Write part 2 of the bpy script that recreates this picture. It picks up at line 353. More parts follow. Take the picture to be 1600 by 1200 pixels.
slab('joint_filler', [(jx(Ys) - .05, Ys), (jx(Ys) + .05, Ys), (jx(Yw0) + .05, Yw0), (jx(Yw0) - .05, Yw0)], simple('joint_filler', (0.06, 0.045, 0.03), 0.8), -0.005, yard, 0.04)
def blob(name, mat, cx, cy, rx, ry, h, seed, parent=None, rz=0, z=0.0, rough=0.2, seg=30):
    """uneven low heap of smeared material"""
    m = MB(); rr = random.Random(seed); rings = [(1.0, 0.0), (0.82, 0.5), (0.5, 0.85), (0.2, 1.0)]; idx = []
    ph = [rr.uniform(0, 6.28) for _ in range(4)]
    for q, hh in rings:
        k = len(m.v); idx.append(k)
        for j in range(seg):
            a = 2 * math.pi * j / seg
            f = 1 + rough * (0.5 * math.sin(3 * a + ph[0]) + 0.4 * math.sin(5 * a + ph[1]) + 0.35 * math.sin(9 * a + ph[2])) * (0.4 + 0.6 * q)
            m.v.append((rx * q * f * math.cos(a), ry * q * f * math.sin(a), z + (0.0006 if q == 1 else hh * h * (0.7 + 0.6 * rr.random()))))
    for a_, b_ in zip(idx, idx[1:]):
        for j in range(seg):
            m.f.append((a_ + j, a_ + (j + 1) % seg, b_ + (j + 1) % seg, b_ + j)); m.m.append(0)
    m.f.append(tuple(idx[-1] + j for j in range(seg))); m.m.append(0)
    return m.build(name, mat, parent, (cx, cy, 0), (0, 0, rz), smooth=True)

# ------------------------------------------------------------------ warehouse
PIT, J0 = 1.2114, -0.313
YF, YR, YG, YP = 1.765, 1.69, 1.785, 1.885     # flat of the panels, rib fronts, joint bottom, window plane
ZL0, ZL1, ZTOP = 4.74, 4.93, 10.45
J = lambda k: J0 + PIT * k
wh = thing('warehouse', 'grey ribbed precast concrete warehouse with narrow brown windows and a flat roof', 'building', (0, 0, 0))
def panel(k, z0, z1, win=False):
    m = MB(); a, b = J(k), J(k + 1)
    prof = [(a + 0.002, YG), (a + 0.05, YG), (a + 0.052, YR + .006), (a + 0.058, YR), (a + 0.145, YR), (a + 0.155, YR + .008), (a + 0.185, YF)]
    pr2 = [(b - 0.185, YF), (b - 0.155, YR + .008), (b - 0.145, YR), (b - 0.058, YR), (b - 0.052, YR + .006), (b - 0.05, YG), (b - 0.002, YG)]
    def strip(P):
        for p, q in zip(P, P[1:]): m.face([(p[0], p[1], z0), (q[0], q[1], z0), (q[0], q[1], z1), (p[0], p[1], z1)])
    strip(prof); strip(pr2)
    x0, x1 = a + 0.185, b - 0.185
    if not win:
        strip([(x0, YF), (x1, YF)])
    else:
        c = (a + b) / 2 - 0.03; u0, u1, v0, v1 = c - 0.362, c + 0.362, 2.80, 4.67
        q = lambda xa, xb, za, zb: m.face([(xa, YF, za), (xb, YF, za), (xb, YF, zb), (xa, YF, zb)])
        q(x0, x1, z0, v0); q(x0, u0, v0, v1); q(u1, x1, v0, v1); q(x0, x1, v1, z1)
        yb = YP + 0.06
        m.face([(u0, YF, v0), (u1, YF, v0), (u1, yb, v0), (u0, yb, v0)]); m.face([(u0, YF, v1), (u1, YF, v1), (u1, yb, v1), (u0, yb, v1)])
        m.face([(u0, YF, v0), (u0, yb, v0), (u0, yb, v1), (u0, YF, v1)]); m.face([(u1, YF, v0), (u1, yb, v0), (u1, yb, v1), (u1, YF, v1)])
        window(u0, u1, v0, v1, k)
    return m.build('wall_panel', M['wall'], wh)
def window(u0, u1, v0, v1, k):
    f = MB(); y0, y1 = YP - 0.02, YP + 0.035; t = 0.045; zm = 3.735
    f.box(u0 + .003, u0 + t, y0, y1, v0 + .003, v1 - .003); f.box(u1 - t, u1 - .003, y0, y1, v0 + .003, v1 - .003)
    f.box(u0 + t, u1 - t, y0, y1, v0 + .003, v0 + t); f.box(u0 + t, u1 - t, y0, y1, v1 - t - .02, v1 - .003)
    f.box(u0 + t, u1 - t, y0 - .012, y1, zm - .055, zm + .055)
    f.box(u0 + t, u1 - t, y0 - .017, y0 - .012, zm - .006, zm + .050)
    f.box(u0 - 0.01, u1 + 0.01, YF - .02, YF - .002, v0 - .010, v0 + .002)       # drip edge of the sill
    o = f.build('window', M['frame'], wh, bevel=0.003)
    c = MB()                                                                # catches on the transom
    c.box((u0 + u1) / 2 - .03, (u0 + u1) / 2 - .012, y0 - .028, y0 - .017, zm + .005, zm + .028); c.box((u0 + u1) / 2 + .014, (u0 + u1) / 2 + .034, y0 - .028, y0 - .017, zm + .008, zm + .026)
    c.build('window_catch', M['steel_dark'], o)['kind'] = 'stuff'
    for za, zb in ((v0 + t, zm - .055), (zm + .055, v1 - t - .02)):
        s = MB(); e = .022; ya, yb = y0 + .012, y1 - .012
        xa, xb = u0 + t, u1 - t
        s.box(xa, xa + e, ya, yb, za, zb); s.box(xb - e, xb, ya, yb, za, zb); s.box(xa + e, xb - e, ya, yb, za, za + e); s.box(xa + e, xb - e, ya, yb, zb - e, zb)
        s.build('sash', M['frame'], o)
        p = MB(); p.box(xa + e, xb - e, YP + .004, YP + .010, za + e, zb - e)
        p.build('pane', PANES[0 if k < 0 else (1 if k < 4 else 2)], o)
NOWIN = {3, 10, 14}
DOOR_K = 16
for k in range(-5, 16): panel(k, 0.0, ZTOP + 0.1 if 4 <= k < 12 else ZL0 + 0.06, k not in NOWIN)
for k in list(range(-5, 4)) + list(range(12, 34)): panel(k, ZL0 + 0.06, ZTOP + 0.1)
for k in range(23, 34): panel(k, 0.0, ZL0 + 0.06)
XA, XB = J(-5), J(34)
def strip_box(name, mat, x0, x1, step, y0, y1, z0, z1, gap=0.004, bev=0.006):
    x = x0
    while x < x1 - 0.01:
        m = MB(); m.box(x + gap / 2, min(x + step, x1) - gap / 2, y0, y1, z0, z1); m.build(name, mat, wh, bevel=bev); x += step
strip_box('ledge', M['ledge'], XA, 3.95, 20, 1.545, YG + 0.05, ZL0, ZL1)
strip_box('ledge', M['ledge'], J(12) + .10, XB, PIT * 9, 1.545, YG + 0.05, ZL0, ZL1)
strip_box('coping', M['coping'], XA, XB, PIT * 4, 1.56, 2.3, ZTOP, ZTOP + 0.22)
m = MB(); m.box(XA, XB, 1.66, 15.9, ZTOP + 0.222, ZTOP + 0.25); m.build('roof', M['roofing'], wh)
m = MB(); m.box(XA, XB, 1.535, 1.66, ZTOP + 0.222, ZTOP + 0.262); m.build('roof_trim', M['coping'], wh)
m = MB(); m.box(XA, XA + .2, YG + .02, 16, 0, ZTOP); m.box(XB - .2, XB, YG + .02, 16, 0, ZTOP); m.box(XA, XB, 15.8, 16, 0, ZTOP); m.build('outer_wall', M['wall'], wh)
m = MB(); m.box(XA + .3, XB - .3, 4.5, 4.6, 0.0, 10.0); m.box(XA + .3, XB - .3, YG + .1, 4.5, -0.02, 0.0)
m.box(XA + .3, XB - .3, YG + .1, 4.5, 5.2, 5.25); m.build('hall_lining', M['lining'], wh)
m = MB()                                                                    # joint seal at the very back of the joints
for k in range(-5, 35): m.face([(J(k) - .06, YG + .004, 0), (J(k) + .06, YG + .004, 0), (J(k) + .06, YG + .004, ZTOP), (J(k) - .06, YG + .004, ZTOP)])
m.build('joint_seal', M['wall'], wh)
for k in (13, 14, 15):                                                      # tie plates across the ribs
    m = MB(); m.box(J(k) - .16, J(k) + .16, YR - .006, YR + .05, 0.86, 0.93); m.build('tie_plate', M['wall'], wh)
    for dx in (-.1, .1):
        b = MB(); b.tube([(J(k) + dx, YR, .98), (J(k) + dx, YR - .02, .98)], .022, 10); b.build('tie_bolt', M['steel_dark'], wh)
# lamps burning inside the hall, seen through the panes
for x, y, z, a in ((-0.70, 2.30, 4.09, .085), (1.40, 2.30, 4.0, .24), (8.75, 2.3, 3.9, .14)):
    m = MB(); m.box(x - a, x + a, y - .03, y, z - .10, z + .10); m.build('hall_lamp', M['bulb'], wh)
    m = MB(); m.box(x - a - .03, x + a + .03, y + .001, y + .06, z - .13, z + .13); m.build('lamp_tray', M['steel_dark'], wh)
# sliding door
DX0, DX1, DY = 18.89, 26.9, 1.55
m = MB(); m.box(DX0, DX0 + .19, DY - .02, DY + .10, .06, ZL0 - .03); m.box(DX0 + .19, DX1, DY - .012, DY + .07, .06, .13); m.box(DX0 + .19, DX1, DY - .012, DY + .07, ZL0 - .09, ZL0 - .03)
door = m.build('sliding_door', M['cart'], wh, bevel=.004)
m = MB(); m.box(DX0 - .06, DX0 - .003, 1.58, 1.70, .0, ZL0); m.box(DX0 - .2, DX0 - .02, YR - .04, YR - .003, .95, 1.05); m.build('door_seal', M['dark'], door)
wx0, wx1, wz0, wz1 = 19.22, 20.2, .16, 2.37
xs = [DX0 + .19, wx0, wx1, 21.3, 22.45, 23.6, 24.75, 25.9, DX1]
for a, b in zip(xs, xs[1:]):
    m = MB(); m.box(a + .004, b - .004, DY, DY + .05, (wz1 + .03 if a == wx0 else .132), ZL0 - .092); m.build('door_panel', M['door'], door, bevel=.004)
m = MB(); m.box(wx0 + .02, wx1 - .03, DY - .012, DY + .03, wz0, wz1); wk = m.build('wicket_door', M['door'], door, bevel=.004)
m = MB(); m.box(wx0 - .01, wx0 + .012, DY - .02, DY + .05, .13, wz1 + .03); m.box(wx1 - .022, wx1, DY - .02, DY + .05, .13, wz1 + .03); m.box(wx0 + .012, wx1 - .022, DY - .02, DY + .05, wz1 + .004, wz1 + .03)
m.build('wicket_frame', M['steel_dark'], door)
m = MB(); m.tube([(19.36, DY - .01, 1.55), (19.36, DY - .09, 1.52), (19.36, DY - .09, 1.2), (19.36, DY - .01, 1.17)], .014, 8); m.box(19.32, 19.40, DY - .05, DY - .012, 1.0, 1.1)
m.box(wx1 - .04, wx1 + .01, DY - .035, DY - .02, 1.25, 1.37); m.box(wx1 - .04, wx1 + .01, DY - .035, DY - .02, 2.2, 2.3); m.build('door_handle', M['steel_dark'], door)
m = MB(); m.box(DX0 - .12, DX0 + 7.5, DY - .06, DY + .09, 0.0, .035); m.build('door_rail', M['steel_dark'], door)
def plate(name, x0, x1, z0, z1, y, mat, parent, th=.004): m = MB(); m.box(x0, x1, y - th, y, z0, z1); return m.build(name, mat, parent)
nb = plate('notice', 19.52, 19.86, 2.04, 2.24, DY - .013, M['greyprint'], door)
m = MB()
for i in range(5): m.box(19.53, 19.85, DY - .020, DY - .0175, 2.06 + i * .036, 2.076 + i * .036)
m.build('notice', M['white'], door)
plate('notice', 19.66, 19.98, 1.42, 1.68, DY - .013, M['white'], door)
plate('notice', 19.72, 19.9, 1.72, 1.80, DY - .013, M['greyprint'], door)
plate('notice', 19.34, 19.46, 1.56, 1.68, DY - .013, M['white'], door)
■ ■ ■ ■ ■
## WORK REQUIRED:
Please print exactly what appears from the first line of the data through the line with "0, rz), smooth=True)", including both of those lines and nothing past them.

## WRITTEN REPLY:
Write part 2 of the bpy script that recreates this picture. It picks up at line 353. More parts follow. Take the picture to be 1600 by 1200 pixels.
slab('joint_filler', [(jx(Ys) - .05, Ys), (jx(Ys) + .05, Ys), (jx(Yw0) + .05, Yw0), (jx(Yw0) - .05, Yw0)], simple('joint_filler', (0.06, 0.045, 0.03), 0.8), -0.005, yard, 0.04)
def blob(name, mat, cx, cy, rx, ry, h, seed, parent=None, rz=0, z=0.0, rough=0.2, seg=30):
    """uneven low heap of smeared material"""
    m = MB(); rr = random.Random(seed); rings = [(1.0, 0.0), (0.82, 0.5), (0.5, 0.85), (0.2, 1.0)]; idx = []
    ph = [rr.uniform(0, 6.28) for _ in range(4)]
    for q, hh in rings:
        k = len(m.v); idx.append(k)
        for j in range(seg):
            a = 2 * math.pi * j / seg
            f = 1 + rough * (0.5 * math.sin(3 * a + ph[0]) + 0.4 * math.sin(5 * a + ph[1]) + 0.35 * math.sin(9 * a + ph[2])) * (0.4 + 0.6 * q)
            m.v.append((rx * q * f * math.cos(a), ry * q * f * math.sin(a), z + (0.0006 if q == 1 else hh * h * (0.7 + 0.6 * rr.random()))))
    for a_, b_ in zip(idx, idx[1:]):
        for j in range(seg):
            m.f.append((a_ + j, a_ + (j + 1) % seg, b_ + (j + 1) % seg, b_ + j)); m.m.append(0)
    m.f.append(tuple(idx[-1] + j for j in range(seg))); m.m.append(0)
    return m.build(name, mat, parent, (cx, cy, 0), (0, 0, rz), smooth=True)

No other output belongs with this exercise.